August 26, 2025

Induction Furnace Overhaul – Naval Shipyard, PA

At a naval shipyard in Pennsylvania, Byers delivered a fixed-rate electrical program to overhaul induction-furnace infrastructure. Work planning emphasized lockout/tagout, safe de-energization, and weekday 10-hour shifts (7:00 a.m.–5:00 p.m.) to coordinate with parallel activities while maintaining schedule and quality.

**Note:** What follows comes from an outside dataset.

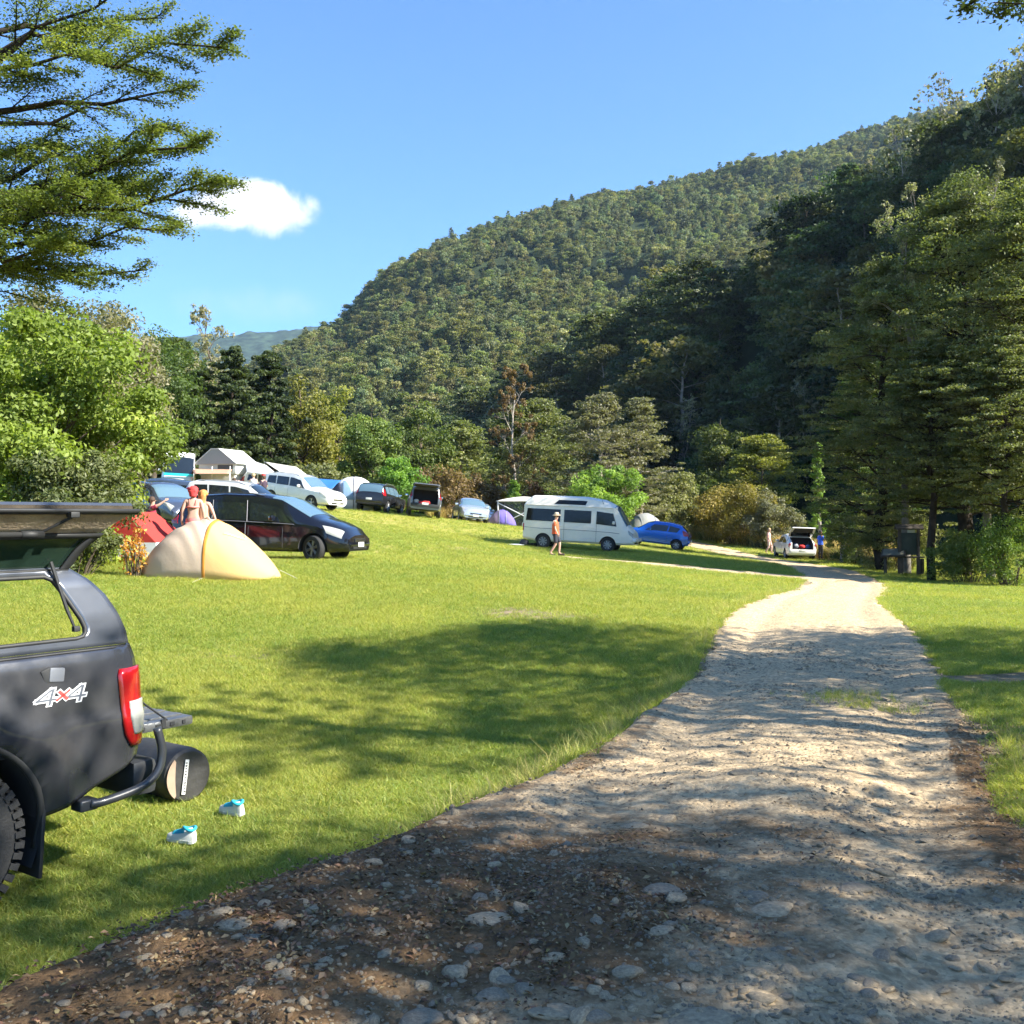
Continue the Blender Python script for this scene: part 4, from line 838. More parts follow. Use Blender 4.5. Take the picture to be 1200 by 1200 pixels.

Scope included LOTO on transformer primary and controls; de-termination of primary/secondary conductors; selective removal of 4″ rigid conduit between the existing switch and transformer; temporary removal and re-installation of (2) ¾″ EMT conduits and a receptacle for wall work; removal of legacy equipment and transformer; and primary reconnection from the existing switch to a new isolation transformer. The team installed EMSCO cable tray from the new transformer to the new equipment, cored four 8″ floor penetrations, routed 24″ tray to each core for #500 conductors, and added 24″ solid-bottom tray down to two 36×36×24″ NEMA 12 enclosures with covers and flanged entries. New cables were terminated from the transformer secondary to inverter terminations, with vendor ground busbars installed between switch and inverter and a new ground bar near the transformer tied to a ground rod, then bonded per the grounding plan

Execution followed drawing clarifications and delineations—certain inter-equipment cabling and auxiliary-pedestal power/control by others; pump/motor-starter scope excluded—while core drilling, tray bonding, and grounding were sequenced to protect existing systems and streamline commissioning. The result is a clean, maintainable high-voltage and controls backbone for the furnace system with clear isolation points, organized cable routing, and robust grounding to support reliable shipyard operations.